Si je reviens un jour... - Les lettres retrouvées de Louise Pikovsky

Élève brillante, Louise pourrait prétendre au meilleur des avenirs. Mais, sur sa poitrine, l’étoile jaune la condamne à un destin des plus sombres. À l’été 1942, la jeune fille s’inquiète du devenir de son père, détenu à Drancy. Ses longues journées estivales s’écoulent entre lectures et courriers pour madame Malingrey, sa professeure de lettres classiques. À la rentrée, si Abraham Pikovsky a été libéré, plusieurs élèves manquent à l’appel. Où sont-elles ? Les mois passent, faits d’incertitude et de précarité. Arrive le 22 janvier 1944. L’adolescente, ses deux sœurs, son frère et leurs parents sont appréhendés, enfermés, déportés. Sans retour.

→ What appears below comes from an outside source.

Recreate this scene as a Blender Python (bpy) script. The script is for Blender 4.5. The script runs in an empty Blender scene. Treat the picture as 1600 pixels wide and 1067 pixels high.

« Nous sommes tous arrêtés. Je vous laisse les livres qui ne sont pas à moi et aussi quelques lettres que je voudrais retrouver si je reviens un jour. Je pense à vous, au Père, à Mlle Arnold, et je vous embrasse. »

Rédigés dans la hâte, les derniers mots de Louise destinés à son mentor ont été retrouvés en 2010, avec d’autres missives et documents, dans une boite oubliée au fond d’une armoire du lycée parisien Jean-de-la-Fontaine. À partir de cette précieuse matière, le fil a été remonté pour aller à la rencontre de celle qui les avaient écrits, découvrir son sort et celui de sa famille. Du travail de la journaliste Stéphanie Trouillard et de l’enseignante Khalida Hatchy est né un documentaire, diffusé en 2017 par France 24. Et, aujourd’hui, les éditions Des ronds dans l’O publient une bande dessinée racontant la vie de cette victime de la Shoah, complétée par un dossier reprenant ses textes, ainsi que des photos.

Ancrant son propos dans le devoir de mémoire, la scénariste débute le récit par une scène de transmission : celle de la remise des souvenirs de l’héroïne conservés par Madame Malingrey à une de ses collègues, dans les années 80. La fin dévoile la découverte de la fameuse boite mise de côté. Entre les deux, la lecture de la correspondance projette au sein de la famille Pikovsky, dans Paris occupé. La narration se déroule alors chronologiquement, alternant entre le quotidien domestique ou scolaire et les pensées que le personnage principal couche sur le papier. La vision aiguë que la rédactrice porte sur les événements saisit aux tripes, tandis que l’ombre de la guerre, grandissante, s’immisce entre ses lignes, ses réflexions résonnant alors comme une prémonition de ce qui va advenir. Si l’inquiétude et la crainte se révèlent omniprésentes, quelques rares moments de joie partagée apportent une touche de grâce d’autant plus émouvante qu’elle est éphémère.

Ce portrait de la lycéenne et des siens est soigneusement mis en image par Thibaut Lambert (L’amour n’a pas d’âge, De rose et de noir, Au coin d’une ride). Sous le trait semi-réaliste et expressif du dessinateur belge, Louise et ses proches revivent, occupant à nouveau leur petit appartement de Boulogne ou arpentant les rues parisiennes. Leurs sourires cèdent la place à l’angoisse et aux pleurs, retenus. Pour bien marquer les différentes époques, le découpage des planches se fait autour de vignettes – de deux à huit – aux contours non marqués, mais de forme rectangulaire pour les scènes se déroulant dans les années 80 puis en 2010, et arrondie pour celles relatant l’histoire de la petite Pikovsky. Les couleurs, sobres, accompagnent agréablement l’ensemble et, seul le passage où le père raconte comment lui et les siens ont fui les pogroms perpétrés en Ukraine est doté de nuances sépia, qui tranchent avec le reste.

Puissant par sa portée et la sensibilité qu’il dégage, Si je reviens un jour… Les lettres retrouvées de Louise Pikovsky constitue un témoignage essentiel à mettre entre toutes les mains. Grâce à lui, celle que des criminels ont annihilée et réduite en cendres emportées par le vent, voit se ranimer sa flamme qui transperce les plis sombres de l'Histoire pour que nul n'oublie.